**Material**
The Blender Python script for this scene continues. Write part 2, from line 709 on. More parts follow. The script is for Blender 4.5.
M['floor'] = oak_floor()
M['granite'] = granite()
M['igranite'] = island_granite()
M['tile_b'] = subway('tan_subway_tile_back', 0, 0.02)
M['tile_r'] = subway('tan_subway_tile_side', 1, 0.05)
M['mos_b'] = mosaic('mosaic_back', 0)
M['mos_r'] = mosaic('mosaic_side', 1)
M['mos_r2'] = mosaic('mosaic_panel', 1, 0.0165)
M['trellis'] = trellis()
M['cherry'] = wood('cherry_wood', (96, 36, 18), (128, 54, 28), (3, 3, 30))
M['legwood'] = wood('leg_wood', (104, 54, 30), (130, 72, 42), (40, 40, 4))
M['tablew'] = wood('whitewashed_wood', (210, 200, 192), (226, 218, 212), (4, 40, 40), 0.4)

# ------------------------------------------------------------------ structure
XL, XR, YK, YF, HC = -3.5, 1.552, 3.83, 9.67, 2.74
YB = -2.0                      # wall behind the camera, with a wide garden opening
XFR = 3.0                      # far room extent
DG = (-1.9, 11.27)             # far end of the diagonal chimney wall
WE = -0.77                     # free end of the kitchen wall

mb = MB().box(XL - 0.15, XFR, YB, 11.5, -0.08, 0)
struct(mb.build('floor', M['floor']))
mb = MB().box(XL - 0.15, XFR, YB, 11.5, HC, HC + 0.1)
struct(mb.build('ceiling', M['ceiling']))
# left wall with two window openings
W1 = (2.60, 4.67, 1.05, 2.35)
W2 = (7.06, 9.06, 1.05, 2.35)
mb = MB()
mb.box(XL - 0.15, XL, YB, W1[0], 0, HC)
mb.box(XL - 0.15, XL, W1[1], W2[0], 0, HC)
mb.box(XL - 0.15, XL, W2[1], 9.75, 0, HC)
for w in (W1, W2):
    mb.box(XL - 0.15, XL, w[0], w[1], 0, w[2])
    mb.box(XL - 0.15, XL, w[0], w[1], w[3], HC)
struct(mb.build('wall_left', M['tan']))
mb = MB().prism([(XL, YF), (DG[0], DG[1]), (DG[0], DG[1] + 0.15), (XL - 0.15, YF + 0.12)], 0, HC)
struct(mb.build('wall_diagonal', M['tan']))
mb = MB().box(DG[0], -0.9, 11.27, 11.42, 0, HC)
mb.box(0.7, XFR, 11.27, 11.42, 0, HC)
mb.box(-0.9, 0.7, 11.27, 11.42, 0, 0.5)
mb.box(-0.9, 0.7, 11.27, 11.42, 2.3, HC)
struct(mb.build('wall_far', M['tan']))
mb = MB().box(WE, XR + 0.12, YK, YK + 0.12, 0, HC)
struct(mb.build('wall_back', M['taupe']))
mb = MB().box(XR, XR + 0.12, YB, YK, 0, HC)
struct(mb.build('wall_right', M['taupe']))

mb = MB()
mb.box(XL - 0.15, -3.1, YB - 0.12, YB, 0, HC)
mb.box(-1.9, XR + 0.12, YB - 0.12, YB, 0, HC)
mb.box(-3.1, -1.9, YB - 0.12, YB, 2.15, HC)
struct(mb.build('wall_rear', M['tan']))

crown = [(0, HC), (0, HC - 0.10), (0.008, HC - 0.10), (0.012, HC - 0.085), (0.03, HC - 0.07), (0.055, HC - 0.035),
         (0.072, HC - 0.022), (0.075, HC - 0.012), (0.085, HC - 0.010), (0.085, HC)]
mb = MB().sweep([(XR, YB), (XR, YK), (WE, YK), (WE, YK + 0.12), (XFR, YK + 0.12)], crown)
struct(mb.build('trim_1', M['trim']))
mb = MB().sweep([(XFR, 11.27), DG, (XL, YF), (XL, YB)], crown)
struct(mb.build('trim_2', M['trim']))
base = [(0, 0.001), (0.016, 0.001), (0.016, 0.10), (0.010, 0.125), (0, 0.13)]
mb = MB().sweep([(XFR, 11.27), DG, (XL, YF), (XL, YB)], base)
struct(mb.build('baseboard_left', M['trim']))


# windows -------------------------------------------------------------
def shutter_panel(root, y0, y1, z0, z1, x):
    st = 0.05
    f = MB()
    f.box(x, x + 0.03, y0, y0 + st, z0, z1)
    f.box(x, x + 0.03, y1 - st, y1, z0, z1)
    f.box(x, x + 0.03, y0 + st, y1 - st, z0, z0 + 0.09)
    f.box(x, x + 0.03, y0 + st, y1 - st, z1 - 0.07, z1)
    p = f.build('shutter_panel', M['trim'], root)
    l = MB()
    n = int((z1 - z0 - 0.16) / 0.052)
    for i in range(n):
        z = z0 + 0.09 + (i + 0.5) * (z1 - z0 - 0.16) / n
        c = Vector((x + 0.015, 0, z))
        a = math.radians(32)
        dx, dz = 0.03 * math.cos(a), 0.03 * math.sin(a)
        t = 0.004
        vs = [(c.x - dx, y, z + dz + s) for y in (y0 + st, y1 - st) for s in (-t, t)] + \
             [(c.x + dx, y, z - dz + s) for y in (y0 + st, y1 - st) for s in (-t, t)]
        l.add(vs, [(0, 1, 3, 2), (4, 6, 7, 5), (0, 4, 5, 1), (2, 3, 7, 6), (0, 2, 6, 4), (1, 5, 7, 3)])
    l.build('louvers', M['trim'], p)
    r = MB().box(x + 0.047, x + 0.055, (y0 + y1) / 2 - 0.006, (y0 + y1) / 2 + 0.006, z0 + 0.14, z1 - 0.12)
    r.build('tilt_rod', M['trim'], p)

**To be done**
Reprint the data above from the opening line to the line holding "the kitchen wall", inclusive, and nothing else.

**Task solution**
The Blender Python script for this scene continues. Write part 2, from line 709 on. More parts follow. The script is for Blender 4.5.
M['floor'] = oak_floor()
M['granite'] = granite()
M['igranite'] = island_granite()
M['tile_b'] = subway('tan_subway_tile_back', 0, 0.02)
M['tile_r'] = subway('tan_subway_tile_side', 1, 0.05)
M['mos_b'] = mosaic('mosaic_back', 0)
M['mos_r'] = mosaic('mosaic_side', 1)
M['mos_r2'] = mosaic('mosaic_panel', 1, 0.0165)
M['trellis'] = trellis()
M['cherry'] = wood('cherry_wood', (96, 36, 18), (128, 54, 28), (3, 3, 30))
M['legwood'] = wood('leg_wood', (104, 54, 30), (130, 72, 42), (40, 40, 4))
M['tablew'] = wood('whitewashed_wood', (210, 200, 192), (226, 218, 212), (4, 40, 40), 0.4)

# ------------------------------------------------------------------ structure
XL, XR, YK, YF, HC = -3.5, 1.552, 3.83, 9.67, 2.74
YB = -2.0                      # wall behind the camera, with a wide garden opening
XFR = 3.0                      # far room extent
DG = (-1.9, 11.27)             # far end of the diagonal chimney wall
WE = -0.77                     # free end of the kitchen wall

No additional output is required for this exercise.